You learn the basics like scales and chords to build and build to modern jazz.

But if you’re an adult, life is too short, just go straight to a few pieces you like. Get a simplified version and learn the bits you need from there from a teacher.

dinkumthinkumtoday at 1:55 AM

I think there is more in this world than is dreamt of in your philosophy. The crowd on HN now is very different than it used to be rest assured there are many people self-teach themselves the equivalent of a university curriculum. I mean, nerds actually exists, they're not all humdrum corpo worker bees trying the maximize their employers' value and then just hiking or whatever.

jdw64today at 4:58 AM

I think self-studying a university curriculum is also helpful. I've studied physics at the undergraduate level myself.

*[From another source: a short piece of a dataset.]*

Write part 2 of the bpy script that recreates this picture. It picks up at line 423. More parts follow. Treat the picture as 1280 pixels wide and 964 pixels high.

Quantum mechanics, for example, is useful enough as a general background, and going through fluid dynamics and GPS problems is also helpful. But if you just follow the application problems, you can learn what you need, but the bigger risk is that you might miss the larger framework that defines those problems. That's not necessarily a bad thing. In fact, the entire university curriculum training is ultimately a process of translating complex phenomena into the Western scientific way of understanding things. It's a mental model that says 'this phenomenon can be interpreted with this kind of formula.'

In other words, it's about building mental models. In a formal university curriculum, you usually learn things like vectors, topological spaces, energy conservation, and how to map real-world phenomena onto these perspectives. It's about learning to simplify the world using mathematical tools. I didn't go to a top university, so I didn't learn things like tensors, but I hear they're taught now. I used tensors in grad school.

Of course, when I actually code and deliver factory equipment, I've done motor-related work under NDA, and the actual formulas aren't always perfectly accurate. There are corrections and adjustments. But the important thing is not just problem-solving itself, but building the mental model of 'how to approach the problem' before solving it. And I think the curriculum helps with that.